The third auction under North America’s first mandatory emissions cap and trade scheme has seen 31.5 million permits sold at a clearing price of $3.51 each. The Regional Greenhouse Gas Initiative (RGGI) sees Connecticut, Delaware, Maine, Maryland, Massachusetts, New Hampshire, New Jersey, New York, Rhode Island and Vermont combining to cap emissions from power stations over the next decade.

The auction result was 20 to 25 cents lower than the prevailing price in secondary market trading before the auction, but the auction result saw secondary trade little changed. On March 20, RGGI Dec 09 emission permits finished the week at $3.70 on the carbon exchanges. Prices for later delivery dates ranging up to $3.89 for Dec 11s, the end of the first trading phase of the scheme.

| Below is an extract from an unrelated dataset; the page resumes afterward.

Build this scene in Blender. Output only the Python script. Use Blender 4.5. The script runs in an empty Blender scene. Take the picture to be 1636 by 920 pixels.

The latest auction price is up from $3.38 in December and $3.07 back in the first auction last September. In the latest auction, the RGGI states also sold the first allowances for the second three-year trading phase beginning in 2012. The 2.2 million 2012 vintage allowances cleared at a price of $3.05 per allowance.

The rising prices come in the face of a fundamental oversupply of permits for the RGGI market. Bloomberg reports research from analysts Environment Northeast suggesting that emissions last year from power stations covered by the scheme were 19 per cent below the cap set for this year, the first year of the scheme. While there has been some switch to renewable energy and gas away from coal, the recession and mild weather has seen power consumption fall.

New Carbon Finance says current healthy activity in carbon markets in the US stems from under the Obama administration’s move toward a national cap and trade system. A number of firms are weighing into voluntary markets in anticipation of receiving credit under such a future scheme for early action to cut emissions now.

Josh Margolis, co-CEO of brokers CantorCO2e, described a similar situation in the mandatory RGGI market. “The price surge suggests that early actors will be rewarded under a forthcoming federal cap-and-trade program,” Margolis told Bloomberg.